Racing against the clock

Laura-Ann Chin, a chemical engineering freshman, was a part of a team that created a car that runs on chemical reactions for an American Institute of Chemical Engineering competition.

Laura-Ann Chin, a chemical engineering freshman, was a part of a team that created a car that runs on chemical reactions for an American Institute of Chemical Engineering competition.

Justin Adler

Five chemical engineering students put in as much effort as their strenuous school schedules would allow this semester to build a chemically powered model car.

Trying to perfect several chemical equations in a week’s time proved too much, however, and the team was unable to have a car ready for the March 23 American Institute of Chemical Engineering (AIChE) Chem-E-Car competition held at Arizona State University.

“”We gave it our best shot,”” said Laura-Ann Chin, a chemical engineering freshman. “”We were trying to cram a year’s worth of work into a month or so.””

The team worked more than three hours a day during the week leading up to the competition.

Their initial blueprints for the car included timing and mechanical devices – both prohibited in the 15-page list of AIChE Chem-E-Car competition rules.

The students eventually decided to use a combination of hydrogen peroxide and catalase to produce a gas that would run through a tube filled with a conductive solution. The conductive fluid would then close a circuit that was connected to the battery and motor.

The students manufactured every part of the car themselves with the exception of the circuit board and body of the car, which was based off a remote-control car they bought from a toy store.

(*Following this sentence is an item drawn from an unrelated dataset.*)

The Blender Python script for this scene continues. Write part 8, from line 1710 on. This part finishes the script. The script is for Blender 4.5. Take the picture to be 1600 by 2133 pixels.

Unfortunately, the system was unable to power the car for more than “”one-second bursts,””said Tristan Day, a chemical engineering sophomore.

Chin said the battery was one of the main problems with the project.

“”Our battery was reading 0.1 volts instead of six volts,”” she said.

Additionally, sulfuric acid decomposed the glue that kept the battery plates in place, transforming the battery into a simple conductor, Day said.

The second major problem was the team’s inability to create a constant flow in the tube that held the conductive solution.

“”We shouldn’t have had the circuit connect directly to the main motor; it should’ve instead powered another switch,”” Day said. “”We needed another few weeks.””

Wayne Wesolowski, a UA chemistry lecturer who gave some last-minute advice to the team, said, “”Research is 99 percent failure. That’s routine for research.””

The students worked on the car almost entirely by themselves, with little help from UA professors and mechanical specialists.

“”The only thing I really helped them with was what materials to use,”” said Lorenzo Lujan, the chemical environmental department staff engineer. “”I’m just impressed with the students taking the time to build this on their own.””

Said Cayci Johns, a chemical engineering junior: “”I didn’t know we had the (regional championships) coming up this soon, I was intending on having the entirety of this semester and the summer to work on (the project).””

Johns estimated the car cost under $100, which will be funded by the chemical engineering department and donations from local companies. Students were allowed to use up to $2,000 under competition rules.

Had the students made it to the competition, they would have received a set amount of water their car would have to carry, varying between zero and 500 milliliters. The car also must travel a distance determined at the competition ranging from 50 to 100 feet.

The team whose car travels the closest to the finish line without going over wins a $2,000 cash prize. Additionally, those who finish in first through third place will be eligible to compete in the Oct. 27 AIChE Chem-E-Car Competition National Championships in San Francisco.

This is the second year Arizona has attempted to create a car for the competition.

“”Last year’s team was made up of seniors who never got their project off the ground,”” Johns said. “”They left us with just a little scrap metal and nothing really to work with.””

Johns kept track of the 2006 team and decided to assist the project this year to see if she could help create a car that would be ready for competition.

This year’s team was made up of Chin, Day, Johns, and sophomores Mark Sholin and Chandra Khatri. They began working on the project in mid-January.

“”It would have been nice if we had some other fields of engineers help us out,”” Day said.

All of the current members plan on continuing their design and having it ready for next year’s competition.

The regional competition consisted of 30 other teams from colleges in the Rocky Mountain region.

Despite the setbacks, Chin said she had a great time working on the car and applying the material she learned from the classroom to the real world.

“”School’s not all about books,”” she said.